WHAT IS NEEDED
Find the lines holding the word "from" and collect them.

DATA EXTRACT

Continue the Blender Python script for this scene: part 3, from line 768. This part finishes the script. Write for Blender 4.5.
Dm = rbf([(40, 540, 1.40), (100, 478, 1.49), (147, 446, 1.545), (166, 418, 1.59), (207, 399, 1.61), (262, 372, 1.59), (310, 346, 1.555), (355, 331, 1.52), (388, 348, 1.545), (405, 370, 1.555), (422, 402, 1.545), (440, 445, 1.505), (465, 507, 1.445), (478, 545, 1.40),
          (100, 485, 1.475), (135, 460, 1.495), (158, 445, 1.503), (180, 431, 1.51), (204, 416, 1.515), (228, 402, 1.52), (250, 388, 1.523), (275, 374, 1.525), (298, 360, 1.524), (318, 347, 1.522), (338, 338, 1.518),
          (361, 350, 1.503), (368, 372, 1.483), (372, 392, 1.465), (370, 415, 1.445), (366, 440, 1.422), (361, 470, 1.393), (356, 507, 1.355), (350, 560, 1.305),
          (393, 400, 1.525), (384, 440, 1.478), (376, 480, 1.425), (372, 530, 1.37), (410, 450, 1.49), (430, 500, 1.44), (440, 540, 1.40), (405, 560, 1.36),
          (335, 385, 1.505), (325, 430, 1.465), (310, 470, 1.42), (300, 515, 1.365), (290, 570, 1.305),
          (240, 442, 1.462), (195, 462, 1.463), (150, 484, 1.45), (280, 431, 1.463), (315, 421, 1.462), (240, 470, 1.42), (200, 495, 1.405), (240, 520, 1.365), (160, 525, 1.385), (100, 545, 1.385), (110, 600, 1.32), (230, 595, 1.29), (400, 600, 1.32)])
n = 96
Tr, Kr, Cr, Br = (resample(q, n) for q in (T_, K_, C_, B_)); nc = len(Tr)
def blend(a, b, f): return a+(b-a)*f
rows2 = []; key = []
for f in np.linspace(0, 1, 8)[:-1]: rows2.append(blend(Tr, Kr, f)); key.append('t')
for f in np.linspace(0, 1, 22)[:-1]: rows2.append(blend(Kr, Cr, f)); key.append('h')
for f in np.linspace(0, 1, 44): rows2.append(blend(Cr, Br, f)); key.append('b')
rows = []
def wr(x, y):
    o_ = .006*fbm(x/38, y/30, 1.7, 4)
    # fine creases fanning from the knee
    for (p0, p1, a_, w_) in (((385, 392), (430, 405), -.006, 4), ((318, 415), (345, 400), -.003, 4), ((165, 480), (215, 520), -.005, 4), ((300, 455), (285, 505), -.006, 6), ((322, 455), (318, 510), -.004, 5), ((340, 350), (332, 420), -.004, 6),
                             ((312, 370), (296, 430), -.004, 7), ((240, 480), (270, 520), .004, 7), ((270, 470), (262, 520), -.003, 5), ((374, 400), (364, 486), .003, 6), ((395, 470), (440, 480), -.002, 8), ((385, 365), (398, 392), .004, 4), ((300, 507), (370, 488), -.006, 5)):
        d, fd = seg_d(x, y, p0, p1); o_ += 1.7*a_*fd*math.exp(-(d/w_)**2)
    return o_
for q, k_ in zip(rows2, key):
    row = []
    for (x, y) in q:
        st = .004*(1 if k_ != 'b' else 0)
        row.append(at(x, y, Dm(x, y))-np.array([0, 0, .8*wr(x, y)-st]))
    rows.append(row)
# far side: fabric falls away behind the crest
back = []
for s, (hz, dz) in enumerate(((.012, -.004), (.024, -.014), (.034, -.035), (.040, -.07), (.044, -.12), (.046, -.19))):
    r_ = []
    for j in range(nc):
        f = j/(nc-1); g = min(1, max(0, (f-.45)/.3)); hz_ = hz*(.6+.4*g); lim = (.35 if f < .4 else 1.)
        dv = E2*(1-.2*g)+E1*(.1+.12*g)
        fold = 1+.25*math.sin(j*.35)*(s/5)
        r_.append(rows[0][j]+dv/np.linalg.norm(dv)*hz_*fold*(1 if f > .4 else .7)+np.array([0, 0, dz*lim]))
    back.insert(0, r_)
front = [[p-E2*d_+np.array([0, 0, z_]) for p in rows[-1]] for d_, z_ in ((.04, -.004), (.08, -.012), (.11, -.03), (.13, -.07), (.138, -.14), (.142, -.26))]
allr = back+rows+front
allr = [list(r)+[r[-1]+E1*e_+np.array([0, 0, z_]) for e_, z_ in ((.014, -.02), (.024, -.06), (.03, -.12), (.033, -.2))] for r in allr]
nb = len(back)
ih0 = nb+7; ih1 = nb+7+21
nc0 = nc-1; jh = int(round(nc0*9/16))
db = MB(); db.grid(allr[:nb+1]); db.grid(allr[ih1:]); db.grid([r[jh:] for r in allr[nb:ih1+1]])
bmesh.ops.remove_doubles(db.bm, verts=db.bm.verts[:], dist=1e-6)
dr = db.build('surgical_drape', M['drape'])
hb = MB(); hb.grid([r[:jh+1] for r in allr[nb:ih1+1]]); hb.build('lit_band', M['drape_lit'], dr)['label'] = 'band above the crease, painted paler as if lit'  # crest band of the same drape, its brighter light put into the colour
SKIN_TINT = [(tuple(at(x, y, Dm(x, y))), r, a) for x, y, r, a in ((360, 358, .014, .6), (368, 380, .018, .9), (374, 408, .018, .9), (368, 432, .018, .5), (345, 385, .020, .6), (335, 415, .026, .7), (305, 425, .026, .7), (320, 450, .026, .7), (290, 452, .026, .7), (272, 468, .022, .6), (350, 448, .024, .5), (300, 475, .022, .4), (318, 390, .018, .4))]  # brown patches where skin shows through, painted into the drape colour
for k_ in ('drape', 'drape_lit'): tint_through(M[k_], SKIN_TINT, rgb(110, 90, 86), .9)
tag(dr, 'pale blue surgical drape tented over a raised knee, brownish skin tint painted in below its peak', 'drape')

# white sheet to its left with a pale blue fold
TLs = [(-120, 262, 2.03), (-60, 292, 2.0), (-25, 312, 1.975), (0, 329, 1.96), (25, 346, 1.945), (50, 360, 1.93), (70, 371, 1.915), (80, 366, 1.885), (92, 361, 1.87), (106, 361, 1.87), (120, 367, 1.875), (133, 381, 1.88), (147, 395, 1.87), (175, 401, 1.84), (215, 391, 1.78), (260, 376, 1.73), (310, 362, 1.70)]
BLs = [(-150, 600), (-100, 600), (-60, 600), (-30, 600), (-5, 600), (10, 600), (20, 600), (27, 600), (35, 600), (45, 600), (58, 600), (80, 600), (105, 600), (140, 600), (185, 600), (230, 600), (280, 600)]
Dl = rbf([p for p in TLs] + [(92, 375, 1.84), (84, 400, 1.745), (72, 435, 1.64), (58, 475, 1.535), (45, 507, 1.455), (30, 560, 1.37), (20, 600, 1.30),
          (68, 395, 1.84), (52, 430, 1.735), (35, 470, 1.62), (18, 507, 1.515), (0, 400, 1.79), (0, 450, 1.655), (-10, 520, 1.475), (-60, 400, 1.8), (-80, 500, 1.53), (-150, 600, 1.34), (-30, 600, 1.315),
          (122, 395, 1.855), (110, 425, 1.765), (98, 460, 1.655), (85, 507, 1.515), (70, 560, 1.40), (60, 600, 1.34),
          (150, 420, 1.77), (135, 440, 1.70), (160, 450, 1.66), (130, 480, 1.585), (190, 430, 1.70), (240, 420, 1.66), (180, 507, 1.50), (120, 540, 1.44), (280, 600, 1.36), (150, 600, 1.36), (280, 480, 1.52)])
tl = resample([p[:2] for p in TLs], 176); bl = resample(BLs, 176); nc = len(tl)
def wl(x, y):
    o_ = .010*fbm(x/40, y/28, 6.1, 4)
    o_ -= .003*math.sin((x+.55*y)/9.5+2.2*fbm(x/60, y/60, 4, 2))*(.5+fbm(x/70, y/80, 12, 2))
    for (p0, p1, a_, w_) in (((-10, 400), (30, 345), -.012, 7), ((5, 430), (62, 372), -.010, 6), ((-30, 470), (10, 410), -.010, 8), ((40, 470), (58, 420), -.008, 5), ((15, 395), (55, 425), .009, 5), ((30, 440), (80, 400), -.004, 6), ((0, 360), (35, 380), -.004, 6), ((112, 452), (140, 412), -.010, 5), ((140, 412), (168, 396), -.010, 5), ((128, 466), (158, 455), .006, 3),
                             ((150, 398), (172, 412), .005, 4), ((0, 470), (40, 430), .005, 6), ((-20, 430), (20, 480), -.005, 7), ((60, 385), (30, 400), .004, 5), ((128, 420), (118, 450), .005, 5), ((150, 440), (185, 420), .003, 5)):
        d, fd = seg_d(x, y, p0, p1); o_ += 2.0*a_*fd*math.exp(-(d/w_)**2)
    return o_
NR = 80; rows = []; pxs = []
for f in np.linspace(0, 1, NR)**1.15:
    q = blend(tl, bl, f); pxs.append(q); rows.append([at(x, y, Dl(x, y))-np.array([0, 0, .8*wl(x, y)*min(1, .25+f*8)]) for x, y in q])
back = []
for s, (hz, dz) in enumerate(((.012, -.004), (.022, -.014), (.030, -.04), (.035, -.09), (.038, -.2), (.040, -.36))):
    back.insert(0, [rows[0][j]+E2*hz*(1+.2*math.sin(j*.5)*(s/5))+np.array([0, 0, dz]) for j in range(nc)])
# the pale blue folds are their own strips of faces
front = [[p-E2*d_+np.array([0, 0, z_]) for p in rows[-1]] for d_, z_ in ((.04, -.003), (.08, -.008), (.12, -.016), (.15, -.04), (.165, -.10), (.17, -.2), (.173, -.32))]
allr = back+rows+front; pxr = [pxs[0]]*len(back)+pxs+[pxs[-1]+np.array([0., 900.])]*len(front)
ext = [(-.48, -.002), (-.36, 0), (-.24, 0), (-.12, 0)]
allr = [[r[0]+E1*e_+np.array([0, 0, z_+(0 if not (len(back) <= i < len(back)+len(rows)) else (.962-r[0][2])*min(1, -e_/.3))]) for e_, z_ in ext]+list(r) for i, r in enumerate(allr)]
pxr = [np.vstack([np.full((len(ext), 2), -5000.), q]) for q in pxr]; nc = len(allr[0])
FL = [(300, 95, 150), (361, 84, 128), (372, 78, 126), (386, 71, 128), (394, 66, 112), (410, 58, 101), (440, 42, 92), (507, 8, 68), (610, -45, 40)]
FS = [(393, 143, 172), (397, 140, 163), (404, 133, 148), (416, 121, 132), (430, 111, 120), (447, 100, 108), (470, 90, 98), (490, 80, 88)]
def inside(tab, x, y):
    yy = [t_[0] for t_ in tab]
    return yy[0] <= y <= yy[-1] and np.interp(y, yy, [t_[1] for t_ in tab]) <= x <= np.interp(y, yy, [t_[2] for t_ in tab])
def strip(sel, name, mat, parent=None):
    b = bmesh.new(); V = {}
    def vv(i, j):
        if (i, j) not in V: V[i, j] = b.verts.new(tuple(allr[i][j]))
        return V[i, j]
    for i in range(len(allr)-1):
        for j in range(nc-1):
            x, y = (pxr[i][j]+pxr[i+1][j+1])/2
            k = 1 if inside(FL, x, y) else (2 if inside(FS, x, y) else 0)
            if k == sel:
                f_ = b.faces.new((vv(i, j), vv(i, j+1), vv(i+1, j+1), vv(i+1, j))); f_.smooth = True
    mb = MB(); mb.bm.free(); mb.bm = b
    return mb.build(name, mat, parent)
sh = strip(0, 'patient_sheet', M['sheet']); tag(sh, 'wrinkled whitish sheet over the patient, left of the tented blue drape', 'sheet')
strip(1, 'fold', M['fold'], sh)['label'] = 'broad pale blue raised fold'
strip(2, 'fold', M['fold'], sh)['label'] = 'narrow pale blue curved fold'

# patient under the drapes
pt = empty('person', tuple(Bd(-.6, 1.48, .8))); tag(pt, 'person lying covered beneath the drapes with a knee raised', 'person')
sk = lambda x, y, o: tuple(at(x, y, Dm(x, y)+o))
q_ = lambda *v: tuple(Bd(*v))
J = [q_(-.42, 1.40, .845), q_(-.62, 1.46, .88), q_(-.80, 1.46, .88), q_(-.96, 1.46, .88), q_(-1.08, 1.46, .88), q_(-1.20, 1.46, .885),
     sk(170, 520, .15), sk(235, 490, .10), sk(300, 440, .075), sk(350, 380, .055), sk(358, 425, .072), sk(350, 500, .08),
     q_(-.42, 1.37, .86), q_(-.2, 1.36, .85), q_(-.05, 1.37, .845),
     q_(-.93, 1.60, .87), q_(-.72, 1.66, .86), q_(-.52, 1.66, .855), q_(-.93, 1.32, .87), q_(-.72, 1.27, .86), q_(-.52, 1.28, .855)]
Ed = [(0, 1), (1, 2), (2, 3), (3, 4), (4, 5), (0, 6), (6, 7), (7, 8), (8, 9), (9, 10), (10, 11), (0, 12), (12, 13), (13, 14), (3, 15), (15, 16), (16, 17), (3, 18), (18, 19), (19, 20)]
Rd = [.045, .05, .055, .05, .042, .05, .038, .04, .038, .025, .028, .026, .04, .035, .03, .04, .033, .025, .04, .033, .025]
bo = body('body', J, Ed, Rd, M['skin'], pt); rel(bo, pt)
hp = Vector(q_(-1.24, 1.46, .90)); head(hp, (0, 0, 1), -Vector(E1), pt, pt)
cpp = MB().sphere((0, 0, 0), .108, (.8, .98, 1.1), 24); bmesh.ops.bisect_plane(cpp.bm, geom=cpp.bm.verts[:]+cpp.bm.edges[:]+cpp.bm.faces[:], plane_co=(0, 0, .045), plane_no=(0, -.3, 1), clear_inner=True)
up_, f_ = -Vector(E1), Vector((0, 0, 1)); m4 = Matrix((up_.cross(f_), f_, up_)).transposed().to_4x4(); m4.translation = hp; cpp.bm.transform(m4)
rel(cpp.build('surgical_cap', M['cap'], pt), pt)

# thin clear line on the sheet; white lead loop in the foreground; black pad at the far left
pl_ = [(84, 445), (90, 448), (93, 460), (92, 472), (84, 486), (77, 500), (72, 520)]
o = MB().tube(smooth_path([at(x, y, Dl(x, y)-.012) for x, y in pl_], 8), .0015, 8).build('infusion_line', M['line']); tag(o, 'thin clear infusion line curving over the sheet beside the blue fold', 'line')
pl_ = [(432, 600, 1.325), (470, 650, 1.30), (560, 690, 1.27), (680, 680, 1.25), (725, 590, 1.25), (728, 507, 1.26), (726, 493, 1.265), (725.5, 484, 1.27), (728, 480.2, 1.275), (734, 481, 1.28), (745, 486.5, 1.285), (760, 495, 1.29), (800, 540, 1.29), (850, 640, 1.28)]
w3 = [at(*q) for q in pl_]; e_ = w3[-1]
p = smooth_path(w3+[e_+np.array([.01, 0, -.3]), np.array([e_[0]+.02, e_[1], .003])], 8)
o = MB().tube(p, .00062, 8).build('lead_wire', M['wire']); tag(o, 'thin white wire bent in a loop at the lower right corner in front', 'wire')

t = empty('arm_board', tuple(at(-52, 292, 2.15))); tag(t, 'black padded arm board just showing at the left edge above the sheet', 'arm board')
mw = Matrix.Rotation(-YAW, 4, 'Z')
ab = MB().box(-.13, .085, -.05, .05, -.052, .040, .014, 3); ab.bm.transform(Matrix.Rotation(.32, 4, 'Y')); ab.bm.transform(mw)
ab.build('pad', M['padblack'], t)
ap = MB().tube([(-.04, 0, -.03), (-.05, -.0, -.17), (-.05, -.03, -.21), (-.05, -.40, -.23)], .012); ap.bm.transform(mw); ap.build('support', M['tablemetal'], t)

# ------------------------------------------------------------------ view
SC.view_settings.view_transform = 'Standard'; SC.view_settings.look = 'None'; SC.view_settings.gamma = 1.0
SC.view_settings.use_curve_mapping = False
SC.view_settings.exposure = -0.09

THE ANSWER
Continue the Blender Python script for this scene: part 3, from line 768. This part finishes the script. Write for Blender 4.5.
    # fine creases fanning from the knee